WHAT IS NEEDED:
Reproduce verbatim the lines up to and including the one with "prev_ = row", starting from the first.

DATA SUPPLIED:

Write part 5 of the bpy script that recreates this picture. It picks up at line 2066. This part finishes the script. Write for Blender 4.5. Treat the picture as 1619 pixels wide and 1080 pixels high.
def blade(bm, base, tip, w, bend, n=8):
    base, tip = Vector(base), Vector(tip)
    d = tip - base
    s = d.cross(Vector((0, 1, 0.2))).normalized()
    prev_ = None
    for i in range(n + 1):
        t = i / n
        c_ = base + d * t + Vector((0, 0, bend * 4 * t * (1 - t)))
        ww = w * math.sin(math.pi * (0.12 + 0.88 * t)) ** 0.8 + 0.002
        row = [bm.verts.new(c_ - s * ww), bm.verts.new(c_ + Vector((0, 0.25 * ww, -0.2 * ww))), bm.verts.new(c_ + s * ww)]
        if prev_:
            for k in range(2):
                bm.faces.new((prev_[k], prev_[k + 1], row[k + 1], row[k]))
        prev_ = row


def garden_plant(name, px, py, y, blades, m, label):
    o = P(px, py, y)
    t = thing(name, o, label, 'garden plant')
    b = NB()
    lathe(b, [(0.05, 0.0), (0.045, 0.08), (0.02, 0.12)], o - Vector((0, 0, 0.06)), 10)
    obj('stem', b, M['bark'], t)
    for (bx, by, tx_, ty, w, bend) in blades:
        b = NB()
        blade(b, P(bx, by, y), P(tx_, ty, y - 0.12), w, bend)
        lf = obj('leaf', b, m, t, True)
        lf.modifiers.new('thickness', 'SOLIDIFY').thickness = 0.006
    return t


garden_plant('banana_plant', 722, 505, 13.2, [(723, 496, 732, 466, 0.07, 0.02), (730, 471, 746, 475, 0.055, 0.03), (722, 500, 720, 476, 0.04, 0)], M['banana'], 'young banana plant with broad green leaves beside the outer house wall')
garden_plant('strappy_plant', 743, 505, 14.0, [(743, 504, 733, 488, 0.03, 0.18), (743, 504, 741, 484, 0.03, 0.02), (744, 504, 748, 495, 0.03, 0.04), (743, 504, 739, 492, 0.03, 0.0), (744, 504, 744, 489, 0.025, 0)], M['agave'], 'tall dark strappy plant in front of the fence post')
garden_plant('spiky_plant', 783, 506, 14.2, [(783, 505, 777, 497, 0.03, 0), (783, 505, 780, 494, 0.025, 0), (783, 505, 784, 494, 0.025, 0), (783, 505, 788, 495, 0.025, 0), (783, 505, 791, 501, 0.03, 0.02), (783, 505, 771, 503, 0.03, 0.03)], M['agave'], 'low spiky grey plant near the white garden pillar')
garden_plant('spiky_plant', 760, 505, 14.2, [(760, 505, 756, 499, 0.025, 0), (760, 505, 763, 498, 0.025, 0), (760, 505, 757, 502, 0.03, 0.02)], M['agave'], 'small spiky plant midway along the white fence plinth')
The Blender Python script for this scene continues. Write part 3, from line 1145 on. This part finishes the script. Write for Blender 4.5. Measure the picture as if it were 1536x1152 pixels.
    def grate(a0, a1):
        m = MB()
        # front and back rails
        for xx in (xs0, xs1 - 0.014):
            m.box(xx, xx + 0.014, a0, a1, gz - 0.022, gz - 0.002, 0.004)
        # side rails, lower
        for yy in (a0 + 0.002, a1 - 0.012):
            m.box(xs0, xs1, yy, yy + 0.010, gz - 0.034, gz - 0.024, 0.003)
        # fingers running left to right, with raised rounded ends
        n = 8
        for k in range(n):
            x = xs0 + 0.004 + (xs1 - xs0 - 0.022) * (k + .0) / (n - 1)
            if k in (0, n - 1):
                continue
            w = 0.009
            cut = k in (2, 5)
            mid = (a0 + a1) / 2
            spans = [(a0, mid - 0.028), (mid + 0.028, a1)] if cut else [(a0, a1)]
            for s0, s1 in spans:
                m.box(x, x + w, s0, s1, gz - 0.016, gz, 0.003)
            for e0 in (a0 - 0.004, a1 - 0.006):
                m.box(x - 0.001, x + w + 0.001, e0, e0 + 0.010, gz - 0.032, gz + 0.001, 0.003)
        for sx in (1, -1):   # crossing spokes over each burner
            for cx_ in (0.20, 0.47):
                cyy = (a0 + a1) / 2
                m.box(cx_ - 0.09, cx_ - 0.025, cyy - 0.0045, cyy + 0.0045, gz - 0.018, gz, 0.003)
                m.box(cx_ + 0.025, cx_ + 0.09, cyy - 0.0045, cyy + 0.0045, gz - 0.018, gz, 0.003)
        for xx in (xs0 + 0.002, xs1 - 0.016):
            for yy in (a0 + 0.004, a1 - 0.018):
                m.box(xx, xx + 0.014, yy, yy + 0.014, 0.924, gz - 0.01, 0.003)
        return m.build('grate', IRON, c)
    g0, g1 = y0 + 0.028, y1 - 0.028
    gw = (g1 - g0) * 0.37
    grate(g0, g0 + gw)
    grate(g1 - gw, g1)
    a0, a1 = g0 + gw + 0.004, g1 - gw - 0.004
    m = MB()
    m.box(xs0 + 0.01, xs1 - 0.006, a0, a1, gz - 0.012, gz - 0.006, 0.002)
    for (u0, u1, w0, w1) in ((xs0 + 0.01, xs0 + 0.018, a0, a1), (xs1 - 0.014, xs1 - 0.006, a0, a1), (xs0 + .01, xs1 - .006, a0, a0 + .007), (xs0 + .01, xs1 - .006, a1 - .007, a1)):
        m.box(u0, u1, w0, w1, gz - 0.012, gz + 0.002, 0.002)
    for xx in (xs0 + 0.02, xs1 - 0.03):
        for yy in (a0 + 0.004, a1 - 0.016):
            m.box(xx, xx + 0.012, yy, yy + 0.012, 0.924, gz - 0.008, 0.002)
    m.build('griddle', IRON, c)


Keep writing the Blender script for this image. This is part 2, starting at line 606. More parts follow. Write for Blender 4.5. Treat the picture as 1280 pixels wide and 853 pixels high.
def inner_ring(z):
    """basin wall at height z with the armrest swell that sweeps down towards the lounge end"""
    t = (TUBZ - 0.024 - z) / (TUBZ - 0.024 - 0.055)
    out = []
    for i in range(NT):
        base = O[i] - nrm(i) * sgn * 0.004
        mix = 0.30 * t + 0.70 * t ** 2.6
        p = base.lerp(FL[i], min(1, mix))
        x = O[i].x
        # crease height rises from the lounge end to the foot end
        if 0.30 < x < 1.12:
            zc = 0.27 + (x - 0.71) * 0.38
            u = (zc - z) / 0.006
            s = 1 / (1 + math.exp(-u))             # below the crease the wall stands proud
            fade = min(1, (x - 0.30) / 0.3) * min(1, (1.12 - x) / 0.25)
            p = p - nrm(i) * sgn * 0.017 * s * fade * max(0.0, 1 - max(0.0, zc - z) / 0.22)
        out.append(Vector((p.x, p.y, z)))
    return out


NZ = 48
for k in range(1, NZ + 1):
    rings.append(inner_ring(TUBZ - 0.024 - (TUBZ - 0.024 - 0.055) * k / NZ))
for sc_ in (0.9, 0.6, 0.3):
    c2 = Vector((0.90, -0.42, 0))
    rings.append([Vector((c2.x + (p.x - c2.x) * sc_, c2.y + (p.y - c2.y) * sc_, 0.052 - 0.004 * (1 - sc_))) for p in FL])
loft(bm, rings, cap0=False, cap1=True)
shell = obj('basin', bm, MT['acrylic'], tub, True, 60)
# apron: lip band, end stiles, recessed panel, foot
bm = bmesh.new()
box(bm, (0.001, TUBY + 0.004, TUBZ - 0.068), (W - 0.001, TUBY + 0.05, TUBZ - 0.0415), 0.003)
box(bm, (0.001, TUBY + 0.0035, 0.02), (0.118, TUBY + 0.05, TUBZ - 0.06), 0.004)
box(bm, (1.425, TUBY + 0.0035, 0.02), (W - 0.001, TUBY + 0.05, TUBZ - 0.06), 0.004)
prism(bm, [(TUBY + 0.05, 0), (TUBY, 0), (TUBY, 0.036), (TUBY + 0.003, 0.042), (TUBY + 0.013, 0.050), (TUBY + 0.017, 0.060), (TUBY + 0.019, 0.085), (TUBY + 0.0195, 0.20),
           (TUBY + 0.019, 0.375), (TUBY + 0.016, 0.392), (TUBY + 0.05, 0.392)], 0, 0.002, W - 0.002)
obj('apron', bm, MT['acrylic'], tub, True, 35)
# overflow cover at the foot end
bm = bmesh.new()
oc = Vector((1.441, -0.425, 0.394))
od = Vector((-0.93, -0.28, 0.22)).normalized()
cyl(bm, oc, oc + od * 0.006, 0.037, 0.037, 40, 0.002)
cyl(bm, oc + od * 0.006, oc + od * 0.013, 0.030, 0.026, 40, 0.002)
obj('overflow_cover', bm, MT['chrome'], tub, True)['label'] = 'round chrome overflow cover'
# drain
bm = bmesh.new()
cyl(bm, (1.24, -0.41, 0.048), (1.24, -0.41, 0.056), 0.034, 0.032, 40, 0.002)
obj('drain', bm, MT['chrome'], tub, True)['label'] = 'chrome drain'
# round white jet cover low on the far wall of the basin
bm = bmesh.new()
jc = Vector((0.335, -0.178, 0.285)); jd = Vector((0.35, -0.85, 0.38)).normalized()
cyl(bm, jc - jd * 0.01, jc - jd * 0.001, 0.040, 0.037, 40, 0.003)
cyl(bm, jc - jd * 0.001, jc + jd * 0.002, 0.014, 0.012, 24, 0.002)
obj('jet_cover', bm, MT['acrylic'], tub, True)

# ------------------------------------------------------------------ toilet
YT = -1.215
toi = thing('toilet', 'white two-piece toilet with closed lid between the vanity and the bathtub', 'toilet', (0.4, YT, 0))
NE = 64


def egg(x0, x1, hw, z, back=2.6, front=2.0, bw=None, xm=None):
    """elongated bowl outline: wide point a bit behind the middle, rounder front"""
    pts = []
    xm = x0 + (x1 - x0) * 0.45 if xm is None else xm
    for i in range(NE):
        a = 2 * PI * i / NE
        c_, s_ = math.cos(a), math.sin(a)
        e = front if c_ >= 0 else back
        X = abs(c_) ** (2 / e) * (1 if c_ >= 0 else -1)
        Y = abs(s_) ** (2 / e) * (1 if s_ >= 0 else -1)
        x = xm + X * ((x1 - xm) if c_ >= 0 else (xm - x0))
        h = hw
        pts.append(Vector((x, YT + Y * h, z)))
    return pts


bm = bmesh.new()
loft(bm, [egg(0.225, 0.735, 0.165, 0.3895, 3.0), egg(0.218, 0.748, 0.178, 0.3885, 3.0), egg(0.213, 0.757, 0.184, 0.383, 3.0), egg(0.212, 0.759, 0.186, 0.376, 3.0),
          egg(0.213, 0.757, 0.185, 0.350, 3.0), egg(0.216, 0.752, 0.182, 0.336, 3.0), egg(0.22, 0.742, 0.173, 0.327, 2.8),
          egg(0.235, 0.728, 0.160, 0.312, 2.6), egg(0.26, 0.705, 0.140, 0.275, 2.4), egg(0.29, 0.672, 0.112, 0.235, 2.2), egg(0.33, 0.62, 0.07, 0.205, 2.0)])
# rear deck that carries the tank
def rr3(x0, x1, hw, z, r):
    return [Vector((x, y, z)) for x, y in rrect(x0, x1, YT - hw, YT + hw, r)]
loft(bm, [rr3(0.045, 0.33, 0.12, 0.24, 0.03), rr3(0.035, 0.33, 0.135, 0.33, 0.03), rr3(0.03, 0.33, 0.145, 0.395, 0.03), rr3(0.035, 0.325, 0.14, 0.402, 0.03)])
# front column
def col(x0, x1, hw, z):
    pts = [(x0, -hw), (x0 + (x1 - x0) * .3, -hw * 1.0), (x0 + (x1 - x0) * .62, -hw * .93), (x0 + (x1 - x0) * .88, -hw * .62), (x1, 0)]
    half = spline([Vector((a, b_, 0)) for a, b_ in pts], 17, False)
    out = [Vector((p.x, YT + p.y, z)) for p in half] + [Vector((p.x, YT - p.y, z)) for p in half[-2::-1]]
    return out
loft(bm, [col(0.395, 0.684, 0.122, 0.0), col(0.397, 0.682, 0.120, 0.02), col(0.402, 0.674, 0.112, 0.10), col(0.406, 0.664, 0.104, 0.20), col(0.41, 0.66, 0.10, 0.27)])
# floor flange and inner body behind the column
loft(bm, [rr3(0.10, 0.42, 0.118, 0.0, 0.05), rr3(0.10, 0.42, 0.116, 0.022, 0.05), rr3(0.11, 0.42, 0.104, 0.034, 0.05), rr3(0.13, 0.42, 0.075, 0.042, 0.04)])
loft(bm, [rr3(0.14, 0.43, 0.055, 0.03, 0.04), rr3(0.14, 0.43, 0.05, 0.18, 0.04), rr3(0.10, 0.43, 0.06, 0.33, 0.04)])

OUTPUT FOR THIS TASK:
Write part 5 of the bpy script that recreates this picture. It picks up at line 2066. This part finishes the script. Write for Blender 4.5. Treat the picture as 1619 pixels wide and 1080 pixels high.
def blade(bm, base, tip, w, bend, n=8):
    base, tip = Vector(base), Vector(tip)
    d = tip - base
    s = d.cross(Vector((0, 1, 0.2))).normalized()
    prev_ = None
    for i in range(n + 1):
        t = i / n
        c_ = base + d * t + Vector((0, 0, bend * 4 * t * (1 - t)))
        ww = w * math.sin(math.pi * (0.12 + 0.88 * t)) ** 0.8 + 0.002
        row = [bm.verts.new(c_ - s * ww), bm.verts.new(c_ + Vector((0, 0.25 * ww, -0.2 * ww))), bm.verts.new(c_ + s * ww)]
        if prev_:
            for k in range(2):
                bm.faces.new((prev_[k], prev_[k + 1], row[k + 1], row[k]))
        prev_ = row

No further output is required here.